• [STATED TASK]:
Your task is to write out exactly the lines from the line containing "Continue the Blender" through the end of the records, inclusive at both ends.

• [DATA SHOWN]:
============================================================
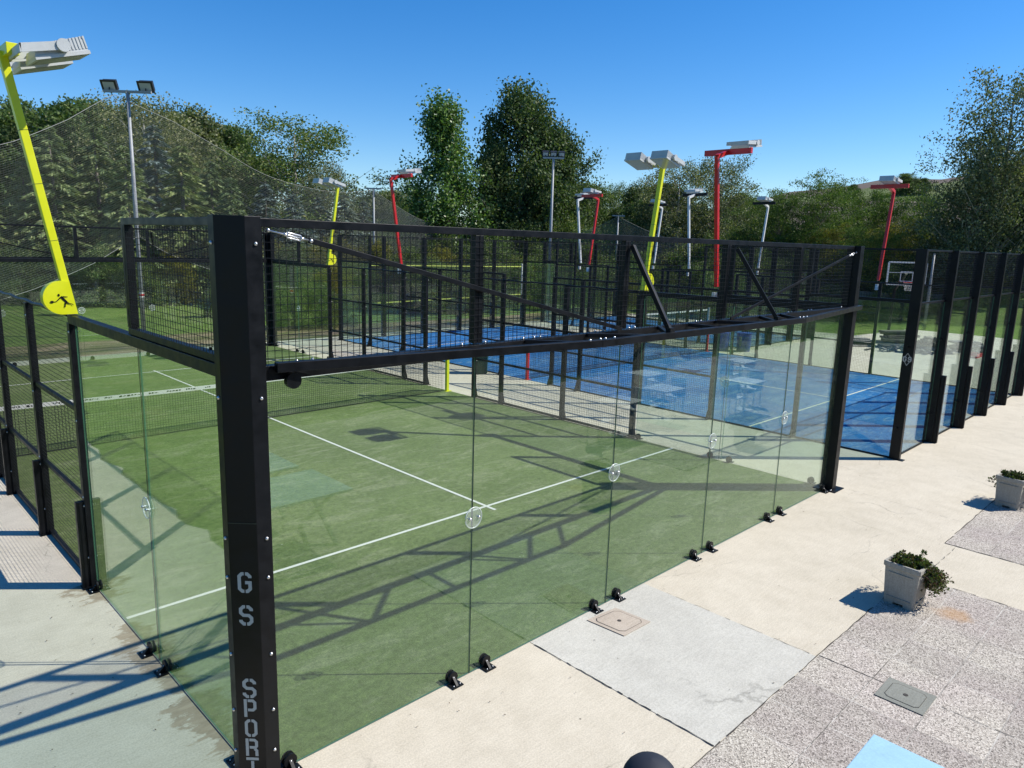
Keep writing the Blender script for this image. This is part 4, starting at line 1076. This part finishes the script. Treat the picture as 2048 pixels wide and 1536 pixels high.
for i in range(260):
    a = rr.uniform(0, 6.28); d = abs(rr.gauss(0, .55)); p = c+rt*(d*math.cos(a)*1.7)+Vector((0,1,0))*(d*math.sin(a)*.5); z = max(0, .6*(1-d*.75))*rr.random()
    e = Vector((rr.uniform(-1,1), rr.uniform(-1,1), rr.uniform(-.4,.4))).normalized()*rr.uniform(.06,.2); q = Vector((p.x, p.y, z+.05)); b.bar(q-e, q+e, rr.uniform(.03,.12), rr.uniform(.03,.1))
b.build('rubble', painted('broken rubble', (.22, .20, .18), .9, .6, 3), r)
c = gnd(1946, 714); r = thing('crate', 'low red plastic crate lying on the concrete', 'crate', tuple(c)); b = MB()
b.box(c.x-.4, c.x+.4, c.y-.22, c.y+.22, .002, .03)
for (x0, x1, y0, y1) in ((-.4,.4,-.22,-.2),(-.4,.4,.2,.22),(-.4,-.38,-.2,.2),(.38,.4,-.2,.2)): b.box(c.x+x0, c.x+x1, c.y+y0, c.y+y1, .03, .16)
b.build('body', M['redplastic'], r)

# ================================================================== trees
def leaves_mesh(name, C, Dv, ln, wd, rs):
    """numpy quads: centres C, directions Dv, lengths, widths"""
    n = len(C); Dv = Dv/np.linalg.norm(Dv, axis=1, keepdims=True)
    o = rs.normal(size=(n, 3)); S = np.cross(Dv, o); S /= np.linalg.norm(S, axis=1, keepdims=True)
    l = ln[:, None]*Dv/2; s = wd[:, None]*S/2
    V = np.stack([C-l, C+s*1.0-l*.1, C+l, C-s-l*.1], 1).reshape(-1, 3)
    me = bpy.data.meshes.new(name); me.vertices.add(4*n); me.vertices.foreach_set('co', V.astype('f').ravel())
    me.loops.add(4*n); me.loops.foreach_set('vertex_index', np.arange(4*n, dtype='i'))
    me.polygons.add(n); me.polygons.foreach_set('loop_start', np.arange(0, 4*n, 4, dtype='i'))
    me.update(calc_edges=True); me.validate(); return me

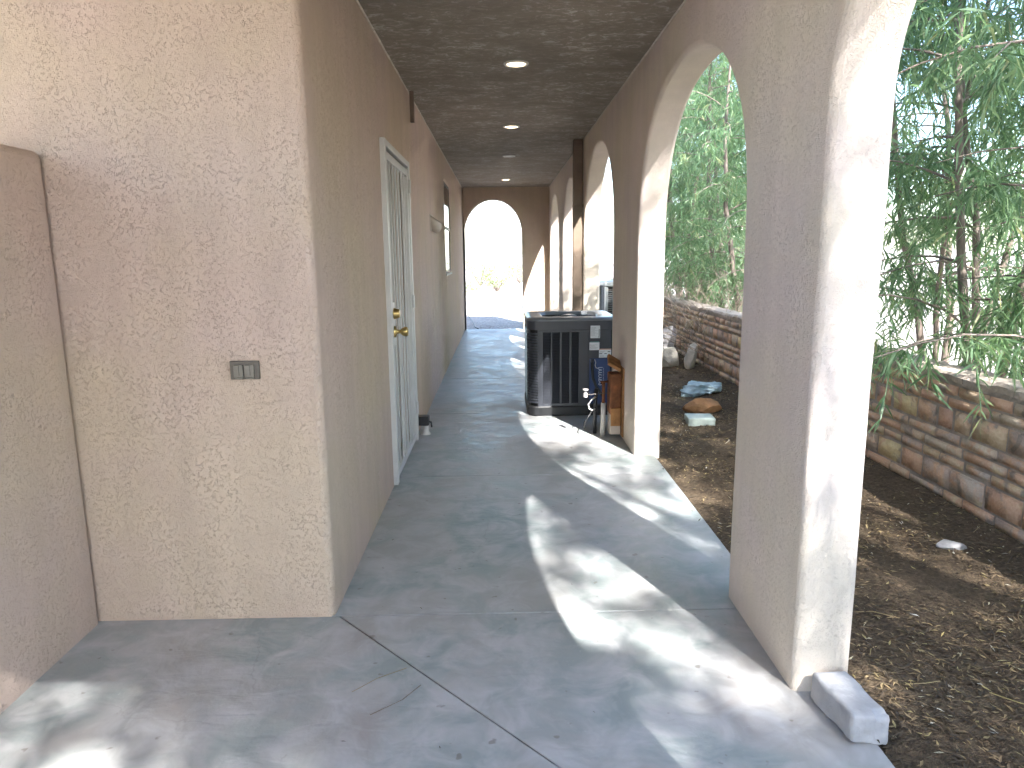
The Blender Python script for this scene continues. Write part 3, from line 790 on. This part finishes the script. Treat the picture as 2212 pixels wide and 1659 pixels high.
MB().lathe([(0.0, -0.018), (0.016, -0.018), (0.016, 0.012), (0.008, 0.018), (0.008, 0.032), (0.022, 0.036), (0.022, 0.046), (0.0, 0.048)], (0.645, 5.32, 0.335), (0, 0, 1), 12).build('body', 'rock_grey', vt)

# ------------------------------------------------------------------ concrete block against the near pier
bm = bmesh.new(); bmesh.ops.create_cube(bm, size=2.0)
bmesh.ops.subdivide_edges(bm, edges=list(bm.edges), cuts=22, use_grid_fill=True)
for v in bm.verts:
    p = Vector((v.co.x * 0.060, v.co.y * 0.115, v.co.z * 0.044)); r_ = 0.012
    q_ = Vector((max(-.060 + r_, min(.060 - r_, p.x)), max(-.115 + r_, min(.115 - r_, p.y)), max(-.044 + r_, min(.044 - r_, p.z))))
    d_ = p - q_
    if d_.length > 1e-6: p = q_ + d_.normalized() * min(d_.length, r_)
    p += noise.noise_vector(p * 16) * 0.0045 + noise.noise_vector(p * 60) * 0.0016
    if p.y < -.09 and p.x > 0.01: p.z -= 0.010 * (1 + noise.noise(p * 40))
    v.co = p + Vector((0, 0, 0.044))
me_ = bpy.data.meshes.new('concrete_block'); bm.to_mesh(me_); bm.free(); me_.materials.append(MATS['block_grey'])
for p in me_.polygons: p.use_smooth = True
bl = link('concrete_block', me_)
bl.location = (1.035, 1.918, 0.002); bl.rotation_euler = (0, R(3), R(6))
tag(bl, 'loose grey concrete block lying at the foot of the nearest pier', 'block')

# ------------------------------------------------------------------ stone wall
WX0, WX1 = 2.45, 2.68
sw = thing('stone_wall', 'low split-stone garden wall of tan and red blocks along the bed', 'wall', (0, 0, 0))
MB().box(WX0 + 0.009, WX1, -2.0, 12.3, -0.12, 0.725).build('mortar_core', 'mortar', sw)
random.seed(21)
rows = [(0.0, .050), (.064, .051), (.129, .120), (.263, .050), (.328, .049), (.391, .050), (.456, .115), (.585, .049), (.648, .055)]
stone_meshes = []
def stone_mesh(ly, lz, k):
    m = MB().box(0, 0.06, -ly / 2, ly / 2, -lz / 2, lz / 2)
    me = m.mesh('stone', 'wall_stone')
    bm = bmesh.new(); bm.from_mesh(me)
    bmesh.ops.bevel(bm, geom=[e for e in bm.edges if all(v.co.x < 0.01 for v in e.verts)], offset=min(0.007, lz * 0.14), segments=2, affect='EDGES')
    bmesh.ops.recalc_face_normals(bm, faces=bm.faces)
    bm.to_mesh(me); bm.free()
    for v in me.vertices:
        n_ = noise.noise_vector(Vector((v.co.y * 14 + k * 3.1, v.co.z * 14, k)))
        v.co.y += n_.y * 0.004; v.co.z += n_.z * 0.003
        if v.co.x < 0.03: v.co.x += n_.x * 0.007
    for p in me.polygons: p.use_smooth = True
    return me
LEN_THIN = [.15, .19, .23, .27, .32]; LEN_TALL = [.13, .17, .21, .25]
lib = {}
for i, L in enumerate(LEN_THIN):
    for k in range(2): lib[('a', i, k)] = stone_mesh(L, .055, i + k * 7)
for i, L in enumerate(LEN_TALL):
    for k in range(2): lib[('b', i, k)] = stone_mesh(L, .122, i + 20 + k * 7)
rest = MB()
for z0, hgt in rows:
    tall = hgt > 0.1; y = -2.0 + random.uniform(0, .15)
    while y < 12.15:
        L_ = LEN_TALL if tall else LEN_THIN
        i = random.randrange(len(L_)); ly = L_[i]
        yc = y + ly / 2; zc = z0 + hgt / 2 - 0.03
        if 2.75 < yc < 5.05 or 6.75 < yc < 10.7:
            me = lib[('b' if tall else 'a', i, random.randrange(2))]
            o = bpy.data.objects.new('stone', me); col.objects.link(o); o.parent = sw
            o.location = (WX0 + random.uniform(-0.008, 0.004), yc, zc); o.scale = (1, 1, hgt / (.122 if tall else .055))
            o.rotation_euler = (random.uniform(-.012, .012), 0, random.uniform(-.02, .02))
        else:
            rest.box(WX0 + random.uniform(-.008, .008), WX0 + .06, y, y + ly, z0 - .03, z0 - .03 + hgt)
        y += ly + random.uniform(.012, .024)
tag(rest.build('stone_rest', 'wall_stone', sw), kind='stuff')
y = -2.0; k = 0
while y < 12.2:
    ly = random.uniform(.16, .38)
    m = MB(); nn = 6
    for j in range(nn + 1):
        yy = y + (ly - 0.006) * j / nn
        for (xx, zz) in ((WX0 - .004, .690), (WX0 - .004, .722), (WX0 + .012, .738), (WX1 - .02, .738), (WX1 + .01, .72), (WX1 + .01, .690)):
            q_ = noise.noise_vector(Vector((xx * 9, yy * 9, zz * 9)))
            m.v.append((xx + q_.x * .020, yy, zz + q_.z * .018 + .004))
    for j in range(nn):
        for i in range(6):
            a = j * 6 + i; b2 = j * 6 + (i + 1) % 6; m.f.append((a, b2, b2 + 6, a + 6))
    m.f.append((5, 4, 3, 2, 1, 0)); m.f.append(tuple(nn * 6 + i for i in range(6)))
    m.build('cap_stone', 'stone_cap', sw, smooth=False); y += ly; k += 1

# ------------------------------------------------------------------ rocks, bag, blocks in the bed
def rock(name, loc, dims, mat, label, seed, rot=(0, 0, 0), cat='rock', sub=3, rough=0.38):
    bm = bmesh.new(); bmesh.ops.create_icosphere(bm, subdivisions=sub, radius=1)
    rg = random.Random(int(seed * 10)); planes = []
    for _ in range(9):
        nv_ = Vector((rg.gauss(0, 1), rg.gauss(0, 1), rg.gauss(0, .8))).normalized(); planes.append((nv_, rg.uniform(.62, .92)))
    for v in bm.verts:
        p = v.co.copy(); d = 1 + rough * noise.noise(p * 1.1 + Vector((seed, seed, 0))) + rough * 0.35 * noise.noise(p * 3.1 + Vector((0, seed, seed)))
        v.co = Vector((p.x * d, p.y * d, p.z * d))
        if rough < 0.6:
            for nv_, lim in planes:
                e_ = v.co.dot(nv_) - lim
                if e_ > 0: v.co -= nv_ * e_ * 0.9
        else:
            v.co *= 1 + 0.16 * abs(noise.noise(p * 7 + Vector((seed, 0, seed)))) * 2
        v.co = Vector((v.co.x * dims[0], v.co.y * dims[1], v.co.z * dims[2]))
    me = bpy.data.meshes.new(name); bm.to_mesh(me); bm.free(); me.materials.append(MATS[mat])
    for p in me.polygons: p.use_smooth = True
    try: me.set_sharp_from_angle(angle=R(28))
    except Exception: pass
    o = bpy.data.objects.new(name, me); col.objects.link(o); o.location = loc; o.rotation_euler = rot
    return tag(o, label, cat, 'rocks in the planting bed')
rock('rock', (2.22, 9.50, 0.16), (.17, .15, .27), 'rock_grey', 'largest blue-grey rock leaning on the stone wall', 1.0, (0, .2, 0))
rock('rock', (2.10, 8.75, 0.09), (.16, .12, .16), 'rock_tan', 'rounded pale tan rock in front of the grey one', 2.3, (0, 0, .3))
rock('rock', (2.30, 8.45, 0.12), (.08, .10, .20), 'rock_tan', 'upright narrow tan rock against the stone wall', 3.7, (0, .18, 0))
rock('rock', (1.825, 6.22, 0.030), (.19, .11, .085), 'rock_orange', 'flat rust-orange rock lying on the soil', 5.1, (0, 0, -.05))
rock('rock', (1.52, 7.0, 0.02), (.07, .07, .07), 'rock_grey', 'small grey rock half hidden behind the second pier', 8.2)
rock('rock', (2.13, 3.15, 0.012), (.075, .035, .024), 'rock_grey', 'small flat grey stone on the soil by the near stone wall', 9.2, (0, 0, -.4))
bag = rock('plastic_bag', (2.04, 6.97, 0.05), (.16, .10, .075), 'bag_plastic', 'crumpled pale blue plastic bag on the soil', 6.4, (0, 0, .1), 'bag', 4, 0.7)
del bag['group']
m = MB().box(-.11, .11, -.10, .10, -0.04, 0.055); o = m.build('paver_block', 'block_green', bevel=0.006)
o.location = (1.655, 5.75, 0.0); o.rotation_euler = (0, 0, R(-4)); tag(o, 'pale green square block set in the soil in front of the orange rock', 'block')
m = MB().box(-.16, .16, -.05, .05, -0.012, 0.012); o = m.build('wood_board', 'dry_twig', bevel=0.002)
o.location = (2.33, 9.9, 0.52); o.rotation_euler = (0.25, 0.1, 0.9); tag(o, 'short weathered board leaning on the stone wall above the rocks', 'board')

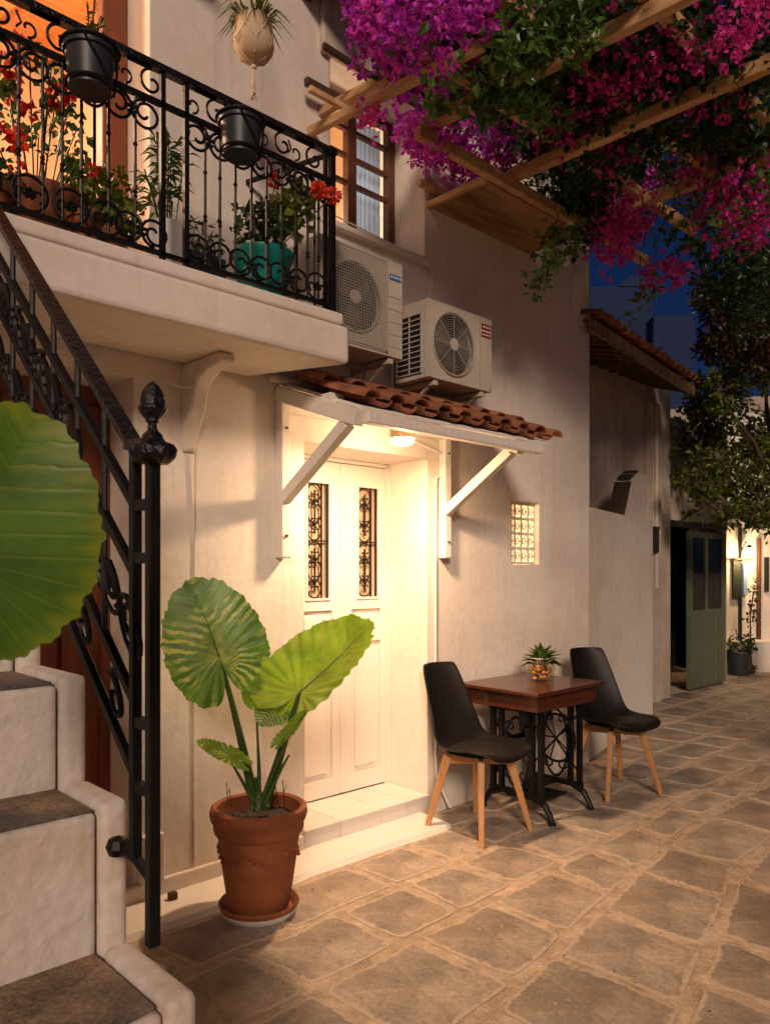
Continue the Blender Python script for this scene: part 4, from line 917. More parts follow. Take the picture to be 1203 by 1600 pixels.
# ------------------------------------------------------------------ elephant ear plants
CP=[(0,1.0),(8,.985),(20,.93),(38,.82),(60,.72),(85,.66),(110,.645),(130,.66),(150,.66),(164,.58),(173,.36),(180,.08)]
def earR(t):
    t=abs((t+180)%360-180)
    for (a,b),(c,d) in zip(CP,CP[1:]):
        if t<=c: return b+(d-b)*(t-a)/(c-a)
    return .1
def ear(parent,name,mt,o,tipd,nrm,size,wid=1.0,cup=.10,droop=.15,ripple=.015,nA=144,nR=10,lobe=1.0):
    o=Vector(o); t=Vector(tipd).normalized(); n=Vector(nrm); n=(n-t*n.dot(t)).normalized(); s=t.cross(n)
    m=MB(); vs=[];uv=[];fs=[]
    ph=random.uniform(0,6)
    def surf(x,y,u,v):
        return abs(x)*cup*1.6-(x*x)/size*.3-droop*(max(0,y)/size)**2*size-droop*.6*(min(0,y)/size)**2*size+ripple*size*(math.cos(2*PI*u)*(.25+.75*v*v)*(1 if v>0 else 0)+.7*math.sin(y/size*7+ph)*v*v)
    for j in range(nR+1):
        v=(j/nR)
        for i in range(nA+1):
            A=-180+360*i/nA; q=abs(A)*PI/180; r0=earR(A)
            Y_=math.cos(q)*r0*v; X_=math.sin(q)*r0*v
            u=6.5*(Y_-.55*X_) if Y_>.55*X_ else -(abs(A)-61.2)/16.0*min(1,v*2.5)
            r=r0*size*(1+(.009*math.cos(2*PI*u)+.015*math.sin(A*.31+ph)+.012*math.sin(A*.9))*v*v)
            y=math.cos(q)*r*v; x=math.sin(A*PI/180)*r*v*wid
            if y<0: y*=lobe
            vs.append(o+t*y+s*x+n*surf(x,y,u,v)); uv.append((u,v))
    W_=nA+1
    for j in range(nR):
        for i in range(nA): fs.append((j*W_+i,j*W_+i+1,(j+1)*W_+i+1,(j+1)*W_+i))
    m.add(vs,fs); m.uv=uv
    lo_=m.build(name,mt,parent,smooth=True,fix=False)
    if size>.1:
        k=MB(); k.tube([o+t*(size*.93*q/8)+n*(-droop*(q/8*.93)**2*size-.001) for q in range(9)],size*.011,5,r2=size*.003); k.build('midrib',stalkm,lo_,smooth=True)
    return lo_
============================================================
• [REPLY TO THE EXERCISE]:
Continue the Blender Python script for this scene: part 4, from line 917. More parts follow. Take the picture to be 1203 by 1600 pixels.
# ------------------------------------------------------------------ elephant ear plants
CP=[(0,1.0),(8,.985),(20,.93),(38,.82),(60,.72),(85,.66),(110,.645),(130,.66),(150,.66),(164,.58),(173,.36),(180,.08)]
def earR(t):
    t=abs((t+180)%360-180)
    for (a,b),(c,d) in zip(CP,CP[1:]):
        if t<=c: return b+(d-b)*(t-a)/(c-a)
    return .1
def ear(parent,name,mt,o,tipd,nrm,size,wid=1.0,cup=.10,droop=.15,ripple=.015,nA=144,nR=10,lobe=1.0):
    o=Vector(o); t=Vector(tipd).normalized(); n=Vector(nrm); n=(n-t*n.dot(t)).normalized(); s=t.cross(n)
    m=MB(); vs=[];uv=[];fs=[]
    ph=random.uniform(0,6)
    def surf(x,y,u,v):
        return abs(x)*cup*1.6-(x*x)/size*.3-droop*(max(0,y)/size)**2*size-droop*.6*(min(0,y)/size)**2*size+ripple*size*(math.cos(2*PI*u)*(.25+.75*v*v)*(1 if v>0 else 0)+.7*math.sin(y/size*7+ph)*v*v)
    for j in range(nR+1):
        v=(j/nR)
        for i in range(nA+1):
            A=-180+360*i/nA; q=abs(A)*PI/180; r0=earR(A)
            Y_=math.cos(q)*r0*v; X_=math.sin(q)*r0*v
            u=6.5*(Y_-.55*X_) if Y_>.55*X_ else -(abs(A)-61.2)/16.0*min(1,v*2.5)
            r=r0*size*(1+(.009*math.cos(2*PI*u)+.015*math.sin(A*.31+ph)+.012*math.sin(A*.9))*v*v)
            y=math.cos(q)*r*v; x=math.sin(A*PI/180)*r*v*wid
            if y<0: y*=lobe
            vs.append(o+t*y+s*x+n*surf(x,y,u,v)); uv.append((u,v))
    W_=nA+1
    for j in range(nR):
        for i in range(nA): fs.append((j*W_+i,j*W_+i+1,(j+1)*W_+i+1,(j+1)*W_+i))
    m.add(vs,fs); m.uv=uv
    lo_=m.build(name,mt,parent,smooth=True,fix=False)
    if size>.1:
        k=MB(); k.tube([o+t*(size*.93*q/8)+n*(-droop*(q/8*.93)**2*size-.001) for q in range(9)],size*.011,5,r2=size*.003); k.build('midrib',stalkm,lo_,smooth=True)
    return lo_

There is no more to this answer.